Paradise
This morning I wrote an article about how the Trump administration could spell trouble for shareholder-submitted proposals at annual general meetings. Bit of a change of speed.
Then we said goodbye to Janis and her home in Shadow Wood. We had lunch with my cousin Linnie at a country club in her development, Bonita Bay. After lunch we settled in with Anne and Rick in their development, Island Cove. Anne and Rick were our neighbours when we lived in Crawfordsburn. They split their time between there (Anne is from Belfast originally) and Naples.

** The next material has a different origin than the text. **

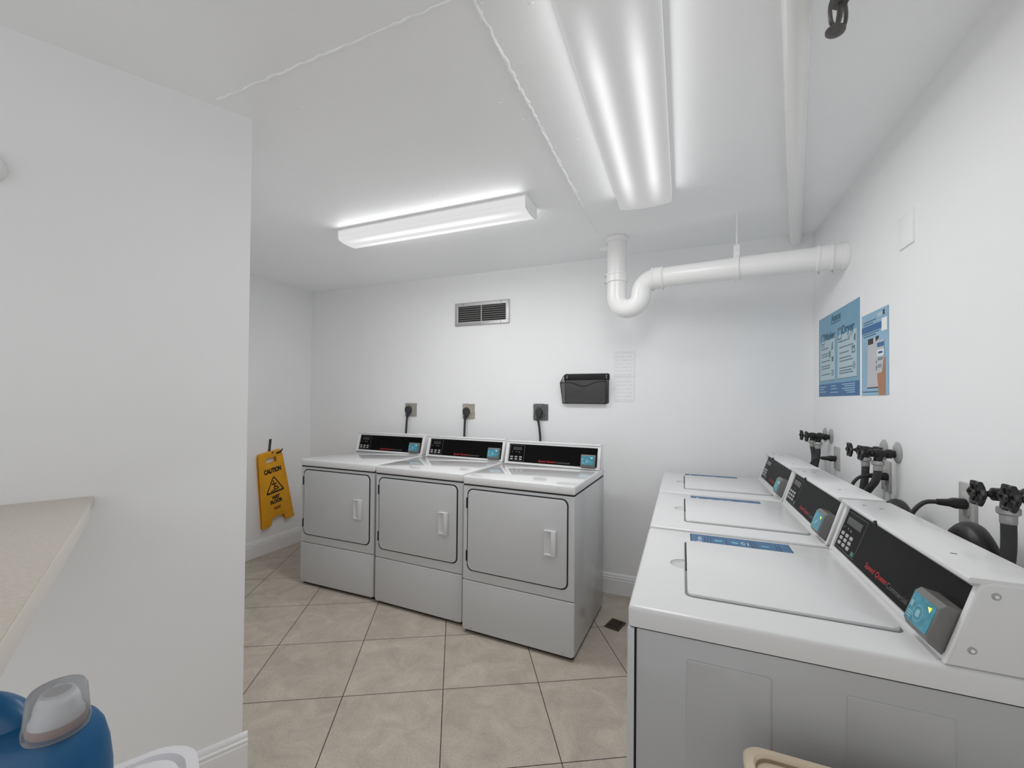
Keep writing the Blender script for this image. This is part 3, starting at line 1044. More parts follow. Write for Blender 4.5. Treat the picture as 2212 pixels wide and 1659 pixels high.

The man-made nature of everything continues to get to me. All the grass is the same shade of green—even though Florida is in a drought. It is all cut to the exact same length. All of the roads are lined with parallel columns of palm trees. All of the lakes are manmade. I’ve never seen a frog or a bug. When I lived in Florida, there were all kinds of bugs. The one relief from this manicured monotony is the birds. At Janis’s lake, there were ibis, great blue herons, egrets, anahingas, and cormorants. I loved to watch them hunt in the lake.
Each of the developments has restrictions on home design, paint colour, and landscape plants (all landscaping is managed by a hired team). No cars can be parked on the streets. Most cars are in garages, so you don’t usually see a car in a driveway. Each development has 1,500 or 2,000 houses. You can only get into the developments as a member or with a guest pass. Below is an internet photo of a Florida development. I’d say the lots are bigger in the developments where we’ve stayed, but you get the idea.
There are lots of palm trees, artificial lakes, pools, screened in porches with tranquil views. When you leave your gated community, you don’t have to go far to the Mercado or Coconut Point or Promenade Mall--all built to look like quaint villages. Here’s a typical gatehouse (internet photo).
Everything here is about 20 years old, except the people, who all seem to be 65 to 85. No children. No bugs. No frogs. No POC, except the army of men replacing old impatiens with new impatiens, cutting down dead palm fronds, blow drying dead leaves. The absence of any sign of decay perhaps helping the residents avoid facing their own mortality. It’s all a bit unnerving really.
I guess it works for people who build their lives around golf, bridge, dinners at restaurants. But the homogeneity of it all gets to me, as does the lack of anything that isn’t manmade--i.e. a natural landscape. I hope I can age within a community that wasn’t purpose built for retirees. One last internet photo (I didn’t take any pictures at Janis’s or Ann’s):
Most of the houses are one story, not two, but this is the aesthetic--everywhere.